The photographs don’t show you the fear that new parents feel when they are left to care for their baby, and the deep-seeded fear that they might not be doing things ‘the right way’. The women in the photographs look confident and natural, which certainly isn’t how I felt on my first day as a mother.
And, you know what, it doesn’t matter that the photographs don’t tell the full story because they are photographs that were needed in our modern day of intervention. A snippet of time, a single moment captured for all eternity, and we can’t really expect anything else. And these photographs do exactly what they were intended to do – they show the beautiful and powerful side of brand new mothers. They capture the love and happiness that these women are feeling in every single bone of their bodies.
Hopefully, the I Gave Birth Yesterday project will inspire pregnant women to feel positive about birth. These photographs are powerful enough to re-brand birth, and to let women see that it can be a positive experience. These photographs feature all kinds of different women, all individuals, and that is what makes the project so beautiful.
What My I Gave Birth Yesterday Portrait Would’ve Looked Like
Even though I find the photographs to be breathtaking and moving, I cannot help but consider how they might make new mothers feel. I can only imagine how I would have felt on that first day of motherhood, as I sat exhausted but loved up, if someone had dropped these photographs on my lap. Would they have made me feel like a failure, or would I have seen the beauty in the photographs that I am able to see today?
If Jenny Lewis had come round to my house the day after my daughter was born, this is what she would have stumbled across:
An upturned living room, furniture displaced by the huge birthing pool in the middle of the room. The pool still half-full with water, fluids and whatever else comes out during birth. The pool had been part emptied thanks to an exhausted cleaner (my husband) who managed to spill a lot of bloody water across the kitchen floor before deciding to leave that job for another, less sleepy time.
Me, the new mother, sore and tired, but overwhelmed with love, pride and happiness. Jenny wouldn’t have got a toe through the door before I started telling her the graphic details of my birth, my social filter seemingly expunged along with the placenta. I didn’t have makeup on my face, apart from the dried mascara that had wept down my cheeks at the birth. I wasn’t wearing my favourite maternity dress, I was in pyjamas. I would probably have been topless when she arrived at the door, holding back tears perhaps as I prepared for another of those awkward first feeds.
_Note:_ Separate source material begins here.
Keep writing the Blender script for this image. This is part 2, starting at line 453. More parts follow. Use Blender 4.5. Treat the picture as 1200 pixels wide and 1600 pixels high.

The newborn baby would was gorgeous, as all newborn babies are. I would have held her proudly, her nappy on back to front unbeknownst to me, but not with the confidence of the other women. I would have been timid, scared of dropping her, and I wouldn’t have been able to keep those emotions from my face.
If Jenny wanted me to sit on the (only not upturned) sofa, I would have winced as I sat down, the painkillers not quite numbing the rawness I still felt. I know that, if Jenny had come to photograph me that day, I would love the photographs. I doubt I would have them framed on my wall, my nursing bra open to the world, but they would be something to treasure. The chaos and emotion that comes with a new baby captured perfectly in one image. And yet, it would look nothing like the other photographs I have seen. It wouldn’t be perfect or polished, and I wouldn’t look carefree or relaxed. I would look besotted, exhausted and terrified, which is exactly what I was.